* **Given instruction**:
In the records below, tally every line containing "Keep". Report only the total.

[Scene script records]
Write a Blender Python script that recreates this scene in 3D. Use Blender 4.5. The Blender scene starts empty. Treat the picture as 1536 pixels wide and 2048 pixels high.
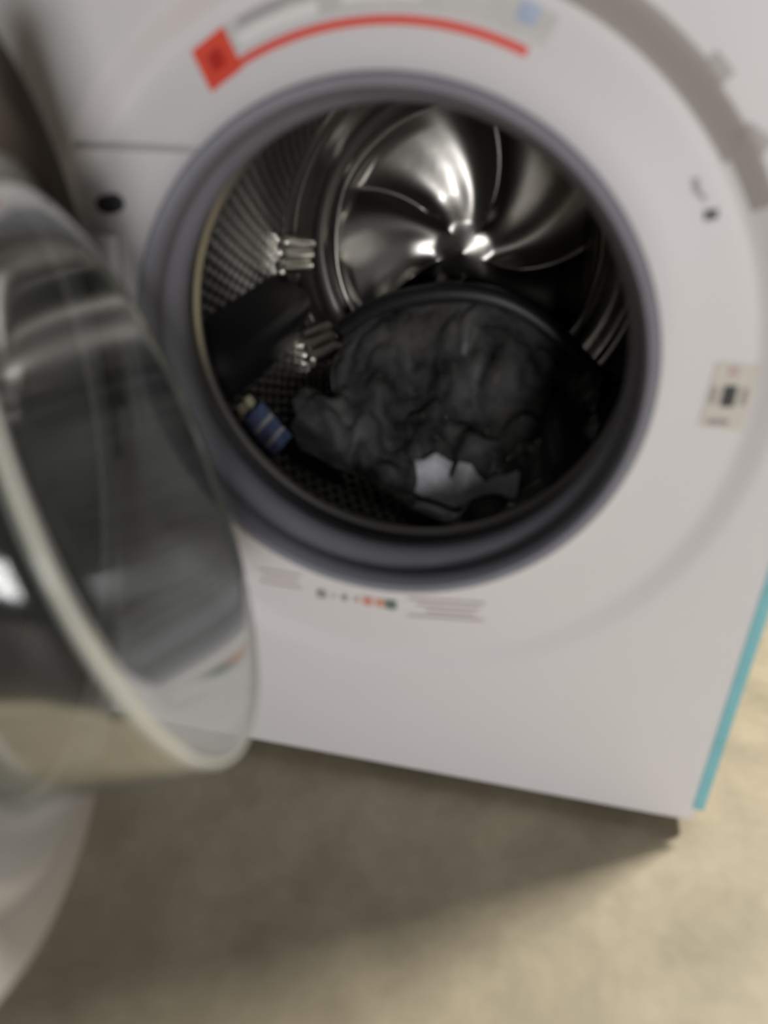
import bpy, math, random
from mathutils import Matrix, Vector, noise as mnoise
random.seed(4)
ZC=0.42           # height of the drum axis above the floor
scn=bpy.context.scene
try:
    scn.view_settings.view_transform='Standard'
    scn.view_settings.look='None'
except Exception: pass

# ------------------------------------------------------------ materials
def mat(name,col,rough=.5,metal=0,coat=0,spec=.5,noise=0,nscale=8,bump=0,bscale=60):
    m=bpy.data.materials.new(name); m.use_nodes=True
    nt=m.node_tree; b=nt.nodes['Principled BSDF']
    b.inputs['Base Color'].default_value=(*col,1)
    b.inputs['Roughness'].default_value=rough
    b.inputs['Metallic'].default_value=metal
    b.inputs['Coat Weight'].default_value=coat
    b.inputs['Specular IOR Level'].default_value=spec
    tc=nt.nodes.new('ShaderNodeTexCoord')
    if noise:
        n=nt.nodes.new('ShaderNodeTexNoise'); n.inputs['Scale'].default_value=nscale; n.inputs['Detail'].default_value=8; n.inputs['Roughness'].default_value=.65
        nt.links.new(tc.outputs['Object'],n.inputs['Vector'])
        r=nt.nodes.new('ShaderNodeValToRGB')
        r.color_ramp.elements[0].position=.35; r.color_ramp.elements[1].position=.65
        r.color_ramp.elements[0].color=(*[c*(1-noise) for c in col],1)
        r.color_ramp.elements[1].color=(*[min(1,c*(1+noise)) for c in col],1)
        nt.links.new(n.outputs['Fac'],r.inputs['Fac']); nt.links.new(r.outputs['Color'],b.inputs['Base Color'])
    if bump:
        n2=nt.nodes.new('ShaderNodeTexNoise'); n2.inputs['Scale'].default_value=bscale
        nt.links.new(tc.outputs['Object'],n2.inputs['Vector'])
        bp=nt.nodes.new('ShaderNodeBump'); bp.inputs['Strength'].default_value=bump; bp.inputs['Distance'].default_value=.002
        nt.links.new(n2.outputs['Fac'],bp.inputs['Height']); nt.links.new(bp.outputs['Normal'],b.inputs['Normal'])
    return m
M_white=mat('white_enamel',(.71,.69,.70),.45,spec=.35,noise=.012,nscale=3)
M_seam=mat('seam_grey',(.42,.40,.40),.5)
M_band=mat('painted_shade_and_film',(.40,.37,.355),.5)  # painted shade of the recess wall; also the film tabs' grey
M_rubber=mat('grey_rubber',(.225,.225,.26),.55,spec=.3,noise=.05,nscale=20)
M_dark=mat('dark_cavity',(.012,.012,.014),.6)
M_lift=mat('lifter_plastic',(.011,.011,.013),.45)
M_red=mat('red_sticker',(.78,.085,.05),.5)
M_redd=mat('red_print',(.52,.03,.02),.5)
M_label=mat('label_grey',(.60,.585,.57),.5,noise=.06,nscale=60)
M_labelw=mat('label_white',(.80,.79,.78),.5)
M_blue=mat('blue_print',(.42,.50,.66),.5,noise=.12,nscale=90)
M_black=mat('black_print',(.03,.03,.03),.5)
M_cream=mat('cream_label',(.60,.565,.50),.5)
M_greytxt=mat('grey_print',(.32,.30,.30),.5)
M_faint=mat('faint_print',(.48,.41,.41),.5)
M_green=mat('green_print',(.13,.19,.14),.5)
M_rust=mat('rust_print',(.62,.30,.22),.5)
M_pinkp=mat('pink_print',(.52,.36,.36),.5)
M_tape=mat('turquoise_tape',(.22,.54,.60),.4,noise=.08,nscale=30)
M_chrome=mat('chrome_lip',(.50,.49,.46),.28,metal=1)
M_glint=mat('glint_steel',(.95,.93,.85),.27,metal=1)  # pale metal for the added glint ribs at the drum end
M_frame=mat('door_trim',(.50,.475,.46),.55)
M_ringshade=mat('ring_shade_brown',(.06,.05,.042),.95,spec=.05)  # dark brown stands in for shade on the door ring
M_flange=mat('door_flange_white',(.46,.45,.455),.35,coat=.1)
M_well=mat('door_inner_grey',(.05,.052,.055),.4,noise=.6,nscale=14)
M_window=mat('smoked_window',(.006,.006,.014),.2,spec=.3)
M_bead=mat('glass_edge',(.42,.42,.38),.15,coat=.6)
M_petal=mat('pressed_steel',(.34,.33,.305),.28,metal=1)
M_back=mat('brushed_steel',(.25,.242,.225),.31,metal=1,bump=.12,bscale=40)
M_bag=mat('grey_plastic_film',(.06,.059,.058),.25,coat=.6,noise=.85,nscale=16)
M_baglabel=mat('bag_label',(.60,.60,.63),.4,noise=.35,nscale=30)
M_leaf=mat('printed_leaflet',(.17,.22,.42),.4,noise=.4,nscale=50)
M_cspot=mat('leaflet_print',(.95,.90,.60),.4)
M_wall=mat('wall_paint',(.55,.50,.44),.9,noise=.03,bump=.2)
M_floor=mat('floor_vinyl',(.345,.30,.21),.55,noise=.19,nscale=11,bump=.15,bscale=90)

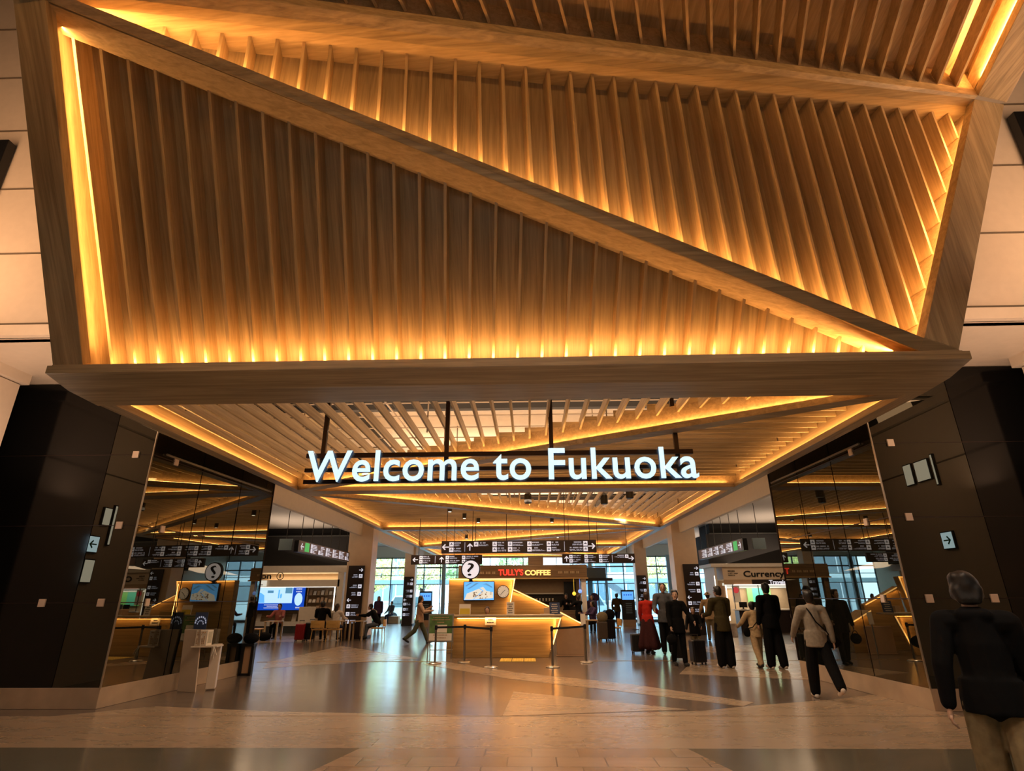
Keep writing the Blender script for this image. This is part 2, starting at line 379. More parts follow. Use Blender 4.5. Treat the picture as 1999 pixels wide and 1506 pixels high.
# main ceiling over the hall, side-hall ceilings and bulkheads
struct('ceiling', MB().box(-7.3, 7.0, 8.4, 42, 6.2, 6.3), 'white_wall')
struct('ceiling', MB().box(-17, -7.3, 13.8, 42, 5.0, 5.1), 'grey_ceiling')
struct('ceiling', MB().box(7.0, 17, 13.3, 42, 5.0, 5.1), 'grey_ceiling')
struct('wall_left', MB().box(-7.45, -7.3, 13.9, 42, 4.14, 6.3), 'white_wall')
struct('wall_right', MB().box(7.0, 7.15, 13.4, 42, 4.34, 6.3), 'white_wall')
b = MB()
for y in (10.4, 12.6, 18, 26, 34): b.box(-7.3, 7.0, y, y+.18, 5.75, 6.0)
for x in (-4.4, 3.4): b.box(x, x+.16, 8.5, 41, 5.7, 5.95)
struct('trim_3', b, 'black_matte')
b = MB()
for y in [9.2+.9*i for i in range(34)]: b.tube([(-7.2, y, 5.35), (6.9, y, 5.35)], .015, 5)
for x in (-5.5, -3, -.8, 1.6, 4.2): b.tube([(x, 8.6, 5.4), (x+.6, 40, 5.4)], .02, 5)
struct('trim_4', b, 'seam')
# far end walls above the glazing, dark fascias over the side rooms
struct('wall_back', MB().box(-17, 17, 41.05, 41.3, 4.25, 6.3), 'wall_pale')
struct('wall_back', MB().box(-17, -14.2, 31.7, 41, 0, 5), 'white_wall')
struct('wall_back', MB().box(13.4, 17, 31.1, 41, 0, 5), 'white_wall')
b = MB().box(-17, -8.85, 29.5, 31.5, 3.13, 4.55); b.box(-17, -9.2, 29.9, 31.5, 4.55, 5.0); struct('wall_left', b, 'black_matte')
b = MB().box(8.75, 17, 28.9, 31.0, 3.07, 4.45); b.box(9.1, 17, 29.3, 31.0, 4.45, 5.0); struct('wall_right', b, 'black_matte')
struct('trim_5', MB().box(-17, -9.0, 29.42, 29.5, 4.55, 4.6), 'dark_grey')
struct('trim_6', MB().box(8.9, 17, 28.82, 28.9, 4.45, 4.5), 'dark_grey')
struct('wall_left', MB().box(-17.2, -17, 13, 42, 0, 5), 'dark_grey')
struct('wall_right', MB().box(17, 17.2, 15, 42, 0, 5), 'dark_grey')
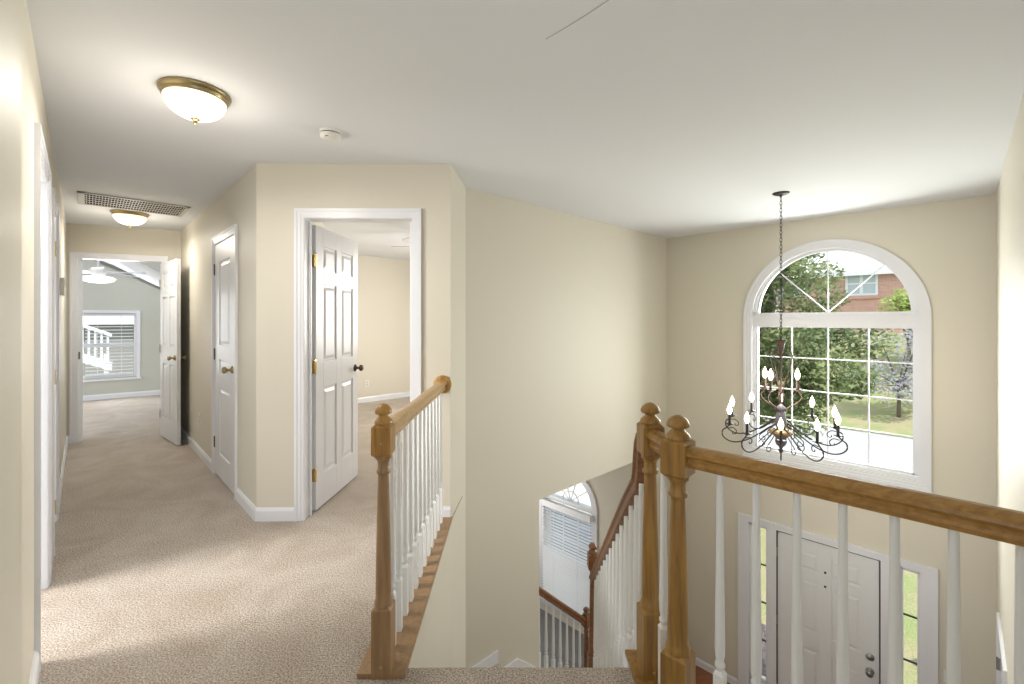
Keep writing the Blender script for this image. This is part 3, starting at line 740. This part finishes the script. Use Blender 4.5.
for k in range(1, 8):
    for j in (0, 1):
        yy = 1.77 + (k - 1) * RU + 0.075 + 0.118 * j
        if k == 1 and j == 0: yy += 0.025
        if yy > NY - 0.05: continue
        z0 = -k * RI; h = rz(yy) + 0.004 - z0
        o = baluster_bm(h, 0.20 + 0.098 * (0 if j else 1)).build('baluster', M['balu'], RS, loc=(rx(yy) - ox, yy - oy, z0))

# railing of the lower flight, in the plane of the stair wall
RF = empty('lower_flight_railing', TS @ Vector((0.90, -0.05, LAND)), label='short brown railing with white balusters in front of the blinds, on the lower flight', cat='railing')
inv = Matrix.Translation(-Vector(RF.location)); TRF = inv @ TS
def rz2(s): return -1.153 - 0.875 * (s - 0.866) - 0.066
path = [tuple(TRF @ Vector((s, -0.05, rz2(s)))) for s in (0.868, 1.1, 1.35, 1.60)]
MB().loft(rail_sweep(path), False).build('handrail', M['dark_oak'], RF)
npos = TRF @ Vector((1.655, -0.05, 0))
newel_parts(RF, h=1.24, loc=(npos.x, npos.y, LOW - RF.location.z), m='dark_oak', mt='dark_oak', w=0.075, zdrop=0.0, rot=PI / 4)
for i in range(7):
    s = 0.915 + 0.105 * i; zf = -2.0 - 0.83 * (s - 0.866) - 0.02
    p = TRF @ Vector((s, -0.05, 0))
    baluster_bm(rz2(s) + 0.005 - zf, 0.25).build('baluster', M['balu'], RF, loc=(p.x, p.y, zf - RF.location.z), rot=PI / 4)
mb = MB(TC); mb.prism([(0.866, -2.35), (0.866, -2.0), (1.75, -2.75), (1.75, LOW), (1.0, LOW)], -0.11, 0.0, 'y'); mb.build('lower_stringer', M['trim'], stair)

# ---------------------------------------------------------------- ceiling fixtures
def dome_light(x, y, r, label):
    o = empty('ceiling_light', (x, y, H), label=label, cat='ceiling light', group='brass flush-mount ceiling lights of the hall')
    MB().lathe([(0.0005, 0), (r * 1.0, 0), (r * 1.02, -0.006), (r * 1.0, -0.014), (r * 0.94, -0.020), (r * 0.92, -0.024), (r * 0.93, -0.032), (r * 0.88, -0.037)], 48, caps=False).build('brass_pan', M['brass'], o)
    prof = [(r * 0.885 * math.cos(a), -0.035 - 0.090 * math.sin(a)) for a in [PI / 2 * i / 12 for i in range(12)]] + [(0.008, -0.125)]
    g = MB().lathe(prof, 48, caps=False).build('glass_shade', M['alab'], o)
    MB().lathe([(0.018, -0.120), (0.020, -0.126), (0.012, -0.132), (0.006, -0.136), (0.009, -0.142), (0.006, -0.148), (0.0005, -0.150)], 16, caps=False).build('finial', M['brass'], o)
    return o
dome_light(-1.492, 2.120, 0.142, 'brass flush ceiling light with frosted bowl, on the hall ceiling near the smoke detector')
dome_light(-3.82, 4.50, 0.150, 'small-looking brass flush ceiling light just beyond the return-air grille')
for (x, y, e) in ((-1.492, 2.120, 7.5), (-3.82, 4.52, 8)):
    lamp('ceiling_lamp', 'AREA', (x, y, H - 0.16), e, (1.0, 0.95, 0.87), aim=(x, y, 0), size=0.3)
    lamp('ceiling_glow', 'POINT', (x, y, H - 0.24), 2.6, (1.0, 0.92, 0.80), radius=0.1)

# return-air grille
v0 = Vector((-3.60, 3.735)); 
o = empty('return_air_grille', (-3.50, 4.18, H), label='long metal return-air grille set in the hall ceiling', cat='vent')
# long side runs across the hall
a_ = Vector((0.70, 0.66)).normalized(); b_ = Vector((-a_.y, a_.x))
TV = Matrix(((a_.x, b_.x, 0, 0), (a_.y, b_.y, 0, 0), (0, 0, 1, 0), (0, 0, 0, 1)))
gl, gw = 0.385, 0.26
fr = MB(TV)
for x0, x1, y0, y1 in ((-gl, gl, -gw, -gw + 0.03), (-gl, gl, gw - 0.03, gw), (-gl, -gl + 0.045, -gw, gw), (gl - 0.03, gl, -gw, gw)): fr.box(x0, x1, y0, y1, -0.012, 0)
fr.build('grille_frame', M['vent'], o, 0.002)
MB(TV).box(-gl + 0.03, gl - 0.03, -gw + 0.02, gw - 0.02, -0.005, -0.0005).build('filter', M['filt'], o)
sl = MB(TV)
n = 34
for i in range(n):
    x = -gl + 0.045 + (2 * gl - 0.075) * (i + 0.5) / n; sl.box(x - 0.0025, x + 0.0025, -gw + 0.03, gw - 0.03, -0.008, -0.005)
for j in range(1, 5):
    y = -gw + 0.03 + (2 * gw - 0.06) * j / 5; sl.box(-gl + 0.04, gl - 0.03, y - 0.008, y + 0.007, -0.009, -0.005)
sl.build('louvers', M['vent'], o)

# smoke detector
o = empty('smoke_detector', (-1.032, 2.56, H), label='small white round smoke detector on the ceiling before the angled wall', cat='smoke detector')
MB().lathe([(0.060, 0), (0.060, -0.010), (0.056, -0.012)], 32).build('mounting_plate', M['plastic'], o)
MB().lathe([(0.050, -0.012), (0.052, -0.014), (0.052, -0.020)], 32).build('sensor_slots', M['slot'], o)
MB().lathe([(0.056, -0.018), (0.054, -0.034), (0.042, -0.042), (0.0005, -0.044)], 32, caps=False).build('cover', M['plastic'], o)
MB().box(-0.012, 0.006, -0.047, -0.038, -0.041, -0.037).build('test_slot', M['slot'], o)

# ---------------------------------------------------------------- chandelier
CH = empty('chandelier', (2.268, 3.795, H), label='black iron two-tier candle chandelier hanging by a chain before the arched window', cat='chandelier')
MB().lathe([(0.065, 0), (0.063, -0.006), (0.045, -0.016), (0.012, -0.022), (0.008, -0.035), (0.0005, -0.036)], 28, caps=False).build('canopy', M['iron'], CH)
mb = MB(); z = -0.035; i = 0
while z > 1.215 - H:
    ring = []
    for k in range(13):
        a = 2 * PI * k / 12; u = 0.009 * math.cos(a); v = 0.019 * math.sin(a)
        ring.append(((u if i % 2 else 0.0), (0.0 if i % 2 else u), z - 0.019 + v))
    mb.tube(ring, 0.0026, 6); z -= 0.031; i += 1
mb.build('chain', M['iron'], CH)
def zz(v): return v - H
MB().lathe([(0.0005, zz(1.235)), (0.008, zz(1.225)), (0.008, zz(1.205)), (0.040, zz(1.200)), (0.042, zz(1.192)), (0.030, zz(1.180)), (0.020, zz(1.130)), (0.014, zz(1.10)), (0.009, zz(1.07)), (0.007, zz(0.95)), (0.007, zz(0.62))], 20, caps=False).build('stem', M['rust'], CH)
MB().lathe([(0.007, zz(0.66)), (0.045, zz(0.62)), (0.030, zz(0.605)), (0.026, zz(0.60)), (0.034, zz(0.585)), (0.040, zz(0.54)), (0.044, zz(0.49)), (0.034, zz(0.46)), (0.030, zz(0.45))], 24, caps=False).build('body', M['slate'], CH)
MB().lathe([(0.030, zz(0.455)), (0.080, zz(0.44)), (0.088, zz(0.425)), (0.080, zz(0.405)), (0.050, zz(0.395)), (0.02, zz(0.39))], 28, caps=False).build('collar_ring', M['gold'], CH)
MB().lathe([(0.050, zz(0.398)), (0.040, zz(0.37)), (0.044, zz(0.345)), (0.036, zz(0.32)), (0.016, zz(0.30)), (0.014, zz(0.285)), (0.022, zz(0.27)), (0.010, zz(0.25)), (0.0005, zz(0.245))], 24, caps=False).build('drop_finial', M['slate'], CH)
def smooth_path(pts, n=6):
    P = [Vector(p) for p in pts]; P = [2 * P[0] - P[1]] + P + [2 * P[-1] - P[-2]]; out = []
    for i in range(1, len(P) - 2):
        for k in range(n):
            t = k / n; a, b, c, d = P[i - 1:i + 3]
            out.append(0.5 * ((2 * b) + (c - a) * t + (2 * a - 5 * b + 4 * c - d) * t * t + (3 * b - a - 3 * c + d) * t ** 3))
    out.append(P[-2]); return out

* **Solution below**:
2